The $3,500 rebate — verify before you count on it

You may see a $3,500 residential solar rebate mentioned for Mississippi. It is real in the sense that the PSC wrote it into the net-metering rule, funded through Entergy Mississippi and Mississippi Power with at least half reserved for low-income customers. But the Commission suspended solar programs back in April 2024 and the funding has been in flux since, so I will not tell you to bank on it. Before you sign anything, confirm the current status directly with the Public Service Commission or your utility — if it is open and you qualify, it meaningfully helps; if it is closed, your plan should never have depended on it.

What Mississippi does not have

To keep you from chasing incentives that are not there: Mississippi has no state solar income-tax credit, no SREC market, and no renewable portfolio standard creating demand for certificates. Some pages list a solar sales-tax or property-tax exemption for Mississippi — I have not been able to confirm those as current statewide programs, so I am not going to count them in your numbers. If you find one that applies in your county, treat it as a bonus, not a baseline.

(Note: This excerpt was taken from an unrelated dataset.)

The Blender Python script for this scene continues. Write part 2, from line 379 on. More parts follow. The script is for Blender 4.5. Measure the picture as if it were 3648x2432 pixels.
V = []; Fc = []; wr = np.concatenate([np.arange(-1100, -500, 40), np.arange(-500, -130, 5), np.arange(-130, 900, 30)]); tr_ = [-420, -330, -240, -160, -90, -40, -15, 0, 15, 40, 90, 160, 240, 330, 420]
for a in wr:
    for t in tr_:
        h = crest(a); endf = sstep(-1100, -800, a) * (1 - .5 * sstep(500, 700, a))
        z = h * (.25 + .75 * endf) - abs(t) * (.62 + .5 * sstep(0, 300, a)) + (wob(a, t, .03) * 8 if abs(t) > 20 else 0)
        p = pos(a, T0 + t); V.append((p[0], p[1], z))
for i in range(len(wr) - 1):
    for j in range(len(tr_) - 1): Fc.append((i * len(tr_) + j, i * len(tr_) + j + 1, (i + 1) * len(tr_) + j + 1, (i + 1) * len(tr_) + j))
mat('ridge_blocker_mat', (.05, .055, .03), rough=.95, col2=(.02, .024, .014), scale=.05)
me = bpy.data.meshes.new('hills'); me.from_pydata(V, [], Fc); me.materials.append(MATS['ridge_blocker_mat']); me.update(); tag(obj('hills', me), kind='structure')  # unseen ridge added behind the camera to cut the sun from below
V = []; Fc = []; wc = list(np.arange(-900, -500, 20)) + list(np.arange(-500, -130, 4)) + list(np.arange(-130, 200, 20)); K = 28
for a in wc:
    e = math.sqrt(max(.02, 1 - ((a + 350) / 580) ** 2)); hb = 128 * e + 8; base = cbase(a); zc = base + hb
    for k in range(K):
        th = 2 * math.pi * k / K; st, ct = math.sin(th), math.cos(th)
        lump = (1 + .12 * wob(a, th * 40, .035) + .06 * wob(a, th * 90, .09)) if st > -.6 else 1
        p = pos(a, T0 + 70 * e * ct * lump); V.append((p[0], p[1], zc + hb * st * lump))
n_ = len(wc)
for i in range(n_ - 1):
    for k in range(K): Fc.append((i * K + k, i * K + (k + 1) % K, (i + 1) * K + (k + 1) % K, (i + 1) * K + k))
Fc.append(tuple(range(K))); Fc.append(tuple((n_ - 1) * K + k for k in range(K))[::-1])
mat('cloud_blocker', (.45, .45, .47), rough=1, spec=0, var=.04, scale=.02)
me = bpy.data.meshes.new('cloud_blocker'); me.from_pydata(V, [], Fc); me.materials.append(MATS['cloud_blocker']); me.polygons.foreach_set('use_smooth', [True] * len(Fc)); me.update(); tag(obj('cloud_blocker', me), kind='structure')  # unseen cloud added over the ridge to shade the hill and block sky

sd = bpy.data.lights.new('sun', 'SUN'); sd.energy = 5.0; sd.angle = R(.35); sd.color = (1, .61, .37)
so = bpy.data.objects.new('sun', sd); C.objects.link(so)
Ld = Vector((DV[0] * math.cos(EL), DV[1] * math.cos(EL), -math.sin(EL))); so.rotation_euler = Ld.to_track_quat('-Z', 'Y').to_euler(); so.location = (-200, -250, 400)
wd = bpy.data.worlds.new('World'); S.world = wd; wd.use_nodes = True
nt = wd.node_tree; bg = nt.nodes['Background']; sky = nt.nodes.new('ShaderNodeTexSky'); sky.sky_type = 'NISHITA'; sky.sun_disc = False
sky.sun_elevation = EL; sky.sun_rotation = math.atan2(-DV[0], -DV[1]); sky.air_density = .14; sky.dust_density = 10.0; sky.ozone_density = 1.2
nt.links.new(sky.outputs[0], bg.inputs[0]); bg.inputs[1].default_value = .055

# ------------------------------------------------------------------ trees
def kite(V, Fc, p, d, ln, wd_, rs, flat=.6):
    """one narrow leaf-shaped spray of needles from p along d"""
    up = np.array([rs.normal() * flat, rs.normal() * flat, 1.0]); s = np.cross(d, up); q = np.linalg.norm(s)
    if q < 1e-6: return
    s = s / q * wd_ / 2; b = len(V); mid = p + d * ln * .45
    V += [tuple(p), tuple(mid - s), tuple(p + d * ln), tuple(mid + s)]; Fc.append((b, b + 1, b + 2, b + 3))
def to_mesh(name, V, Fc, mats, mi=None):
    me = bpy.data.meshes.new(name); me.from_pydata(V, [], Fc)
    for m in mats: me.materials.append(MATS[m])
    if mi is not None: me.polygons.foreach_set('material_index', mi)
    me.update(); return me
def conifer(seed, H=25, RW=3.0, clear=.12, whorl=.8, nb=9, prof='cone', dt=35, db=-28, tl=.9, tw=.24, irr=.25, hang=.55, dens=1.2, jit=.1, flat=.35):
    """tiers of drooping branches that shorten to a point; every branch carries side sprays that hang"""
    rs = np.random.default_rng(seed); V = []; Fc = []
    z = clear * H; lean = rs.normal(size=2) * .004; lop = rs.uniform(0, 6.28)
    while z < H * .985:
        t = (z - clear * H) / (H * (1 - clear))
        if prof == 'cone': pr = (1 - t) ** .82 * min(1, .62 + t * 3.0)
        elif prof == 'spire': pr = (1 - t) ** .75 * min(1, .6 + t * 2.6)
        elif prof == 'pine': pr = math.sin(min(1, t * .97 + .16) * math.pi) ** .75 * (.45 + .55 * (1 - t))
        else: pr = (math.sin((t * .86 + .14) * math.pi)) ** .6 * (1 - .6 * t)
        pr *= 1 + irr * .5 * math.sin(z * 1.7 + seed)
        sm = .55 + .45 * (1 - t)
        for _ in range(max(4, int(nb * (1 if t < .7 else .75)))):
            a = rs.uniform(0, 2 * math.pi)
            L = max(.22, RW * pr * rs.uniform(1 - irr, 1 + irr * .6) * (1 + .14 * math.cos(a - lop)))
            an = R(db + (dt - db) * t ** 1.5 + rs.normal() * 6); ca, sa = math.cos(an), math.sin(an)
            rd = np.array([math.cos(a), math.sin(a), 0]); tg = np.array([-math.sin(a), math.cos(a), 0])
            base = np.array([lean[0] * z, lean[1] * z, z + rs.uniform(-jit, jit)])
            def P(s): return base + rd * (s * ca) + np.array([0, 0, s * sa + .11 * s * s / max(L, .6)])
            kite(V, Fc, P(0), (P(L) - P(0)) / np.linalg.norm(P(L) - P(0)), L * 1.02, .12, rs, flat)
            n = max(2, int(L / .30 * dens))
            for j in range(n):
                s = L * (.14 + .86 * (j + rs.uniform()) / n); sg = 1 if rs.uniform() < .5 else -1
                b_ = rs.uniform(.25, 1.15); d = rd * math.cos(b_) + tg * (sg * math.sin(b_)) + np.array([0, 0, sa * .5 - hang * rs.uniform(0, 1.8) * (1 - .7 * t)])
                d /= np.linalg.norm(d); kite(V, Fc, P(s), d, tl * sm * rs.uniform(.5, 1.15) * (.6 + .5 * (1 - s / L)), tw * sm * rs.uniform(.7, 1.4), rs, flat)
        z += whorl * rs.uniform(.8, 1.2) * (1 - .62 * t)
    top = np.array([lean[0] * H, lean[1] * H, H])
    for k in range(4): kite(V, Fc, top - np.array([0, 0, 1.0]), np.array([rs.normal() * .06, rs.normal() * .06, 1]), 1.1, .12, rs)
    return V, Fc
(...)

So who should still go solar here

None of this means solar is a bad idea in Mississippi — it means the reasons are different. With the federal credit gone and a thin incentive stack, the homeowners who come out ahead tend to be the ones with high summer cooling bills who will self-consume most of their production, who plan to stay in the home long enough to ride out a twenty-year-plus payback, and who value locking in their rate against future increases as much as the raw return. One option worth pricing in a weak-incentive state like this one is a lease or power purchase agreement, where the company that owns the panels claims the commercial Section 48E credit — which runs through 2027 — and passes some of that value back to you as a lower payment; it is not cash in your pocket, but it can change the comparison. Run your exact usage through the calculator above and get at least three quotes, and if any installer is still quoting a 30% federal tax credit for a 2026 cash purchase, treat it as a sign their numbers are out of date.